Arturo Salazar Larraín, Periodista
El Comercio, 27 de mayo de 2016
En la primera tanto como en la segunda vuelta los candidatos –también los electores peruanos– han declarado una guerra abierta y sin cuartel a la corrupción. Pero, ¿quién o qué es ese enemigo común de los peruanos? Los de a pie tenemos una idea más o menos diabólica de lo que encierra esa palabra si nos atenemos a su significado: la unión de dos raíces, ‘cum’ y ‘rumpere’, que significan no tanto destrozar como destruir, si tenemos en cuenta la desinencia aumentativa de corrupción.
Hace poco, un cable de Reuters daba cuenta de que Christine Lagarde, presidenta del FMI, había declarado que la corrupción le quita a la economía mundial entre US$1,5 y US$2 billones, suma considerable que no sabemos quién se la quita a quién ni lo que finalmente se hace con ella. Nuestros candidatos y economistas no parecen medir el peso de la corrupción peruana. Salvo declaraciones aisladas y el deseo de clavarle una puya al adversario, no se conoce ningún análisis integral de lo que es y representa la corrupción en el Perú; salvo que tengan guardada bajo siete llaves la estrategia de la lucha que prometen librar.
¿Algún candidato o economista peruano ha calculado la pérdida que causa al Perú ese delincuente plural que es la corrupción? No parece sensato declarar la guerra si no conocemos contra quién es ni sabemos el costo de la lucha. Cumplir con conocer esta información es convertir la política, o la economía, en algo más útil que el actual espectáculo que nos está dando –y nos sigue dando– el colectivo político en estas dos vueltas electorales.
La subestimación de la corrupción como fenómeno social es clamorosa y evidente. Hace unos días se llevó a cabo la Cumbre Global Anticorrupción en Londres. No asistió el Perú. Años atrás (2003), la ONU convocó a una convención mundial sobre corrupción y tampoco parece haber llamado la atención en el Perú. Esa convención dejó, sin embargo, un trabajo sumamente interesante; por ejemplo, 71 artículos en los que se describen las modalidades de corrupción existentes (soborno a funcionarios, peculado y un larguísimo etcétera). Son varios los esfuerzos de investigación sobre la corrupción en el mundo. Los aprovechan nuestros medios de comunicación; no así, incomprensiblemente, los candidatos ni los economistas.

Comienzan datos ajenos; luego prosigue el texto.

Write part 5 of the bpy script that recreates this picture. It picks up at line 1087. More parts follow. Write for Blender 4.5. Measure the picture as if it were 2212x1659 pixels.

En 1989 la ONU había convocado a una conferencia internacional sobre la corrupción. En ella, según escribe Robert Klitgaard de la Fundación Hanns-Seidel en La Paz, la opinión general de los delegados fue que “mientras más grande es el sector público, mayor es el campo para la corrupción”. La señora Verónika Mendoza, del Frente Amplio, protagonista en la primera vuelta electoral, quería entonces un mayor sector público e insistió en un Estado cada vez más grande y poderoso. De haber tenido éxito la señora Mendoza, habríamos ampliado ese campo minado en nuestro país.
En Tanzania, país que en los años noventa se afilió al grupo comunista de naciones en el mundo, se encontraron finalmente en el 2000 con el siguiente y textual balance hecho por uno de sus más altos funcionarios: “Tenemos patrullas anticorrupción, una Comisión Investigadora Permanente, un Código de Liderazgo, una Comisión de Control y Disciplina del Partido y, además, las cortes de justicia para controlar esa corrupción. ¡Y a pesar de todo sigue reinando la corrupción!”.
Es obvia la importancia de conocer a fondo la corrupción. Pero, ¿cómo vamos a conocerla si los denunciantes no parecen tener el interés o el conocimiento necesario? Sospecho que de las 71 especies o formas de corrupción existentes, apenas un pequeño porcentaje se encuentra debidamente tipificado. En esta segunda vuelta parece haber sido más importante para los candidatos insultarse mutuamente que abrir el cofre de lo que entienden realmente por corrupción y de aquello que se proponen hacer contra ella. El tema exige un análisis radical. No es sencillo. No todas las 71 modalidades enumeradas se encuentran aún penadas en el Perú. ¿Podrán tipificarlas por lo menos?